While events hold the potential for traumatic recollection, there is no straightforward link between experience and memory. Here, I explore how semi-forced and forced migrants navigate the post Second World War era, illustrating traumatic memory’s unpredictable appearance and effects, as well as individual procedures of resilience, and persistence or dissolution of troubling past events over time. My three case studies are : Donall MacAmhlaigh (1926–1989), an Irish laborer turned journalist, writer, and activist, who moved from County Donegal to the English Midlands in 1951. Bibi Inder Kaur (1917–1996), a teacher and advocate for Indian women’s rights, who relocated from Karachi to (then) Bombay in 1947. Robert Vas (1931–1978), a Hungarian Uprising participant who fled Budapest for London in 1956.

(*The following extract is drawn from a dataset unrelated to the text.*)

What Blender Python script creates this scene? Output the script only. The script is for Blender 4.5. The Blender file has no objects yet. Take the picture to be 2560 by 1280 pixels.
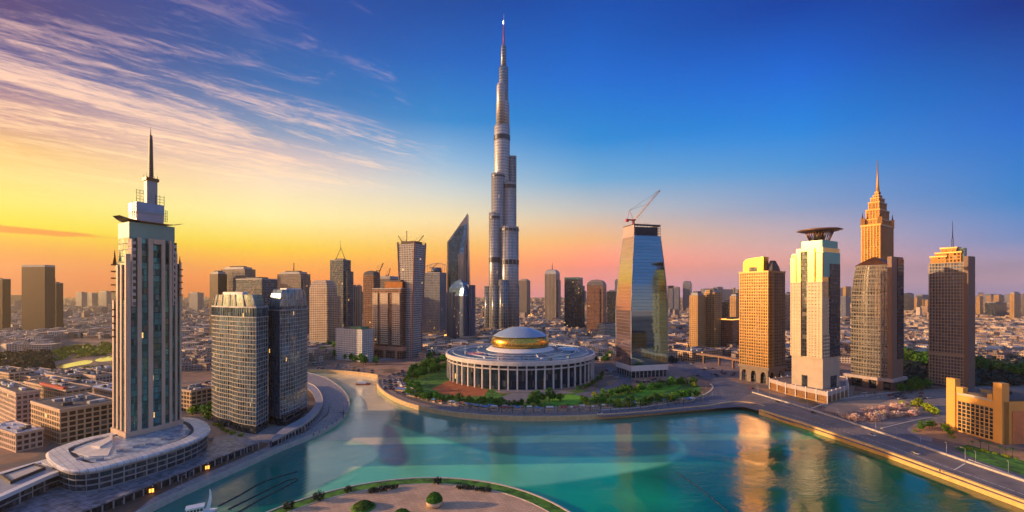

Rather than the events themselves, Leese focussed on how these individuals narrate their experiences. Examining their speech, writing, and image-making reveals distinct historical formations of traumatic memory and resilience, showing how troubled pasts may remain dormant, surface as intrusive sensations, or dissipate over time.
ABOUT THE SPEAKER
Peter Leese is a social and cultural historian, an Associate Professor, and a co-Principal Investigator at the Centre of Excellence for Culture and the Mind at the University of Copenhagen, Denmark. His publications include Migrant Representations: Life Story, Investigation, Picture (2022) and Shell Shock: Traumatic Neurosis and the British Soldiers of the First World War (2014). He is also a co-editor of Migrant Emotions: Inclusion and Exclusion in Transnational Spaces (2024, with Sonia Cancian and Soňa Mikulová) and Languages of Trauma: History, Media, Memory (2021, with Jason Crouthamel and Julia Köhne). Leese’s current research is a transcultural, cross-disciplinary study of traumatic memory and resilience from the 18th to the 21st century.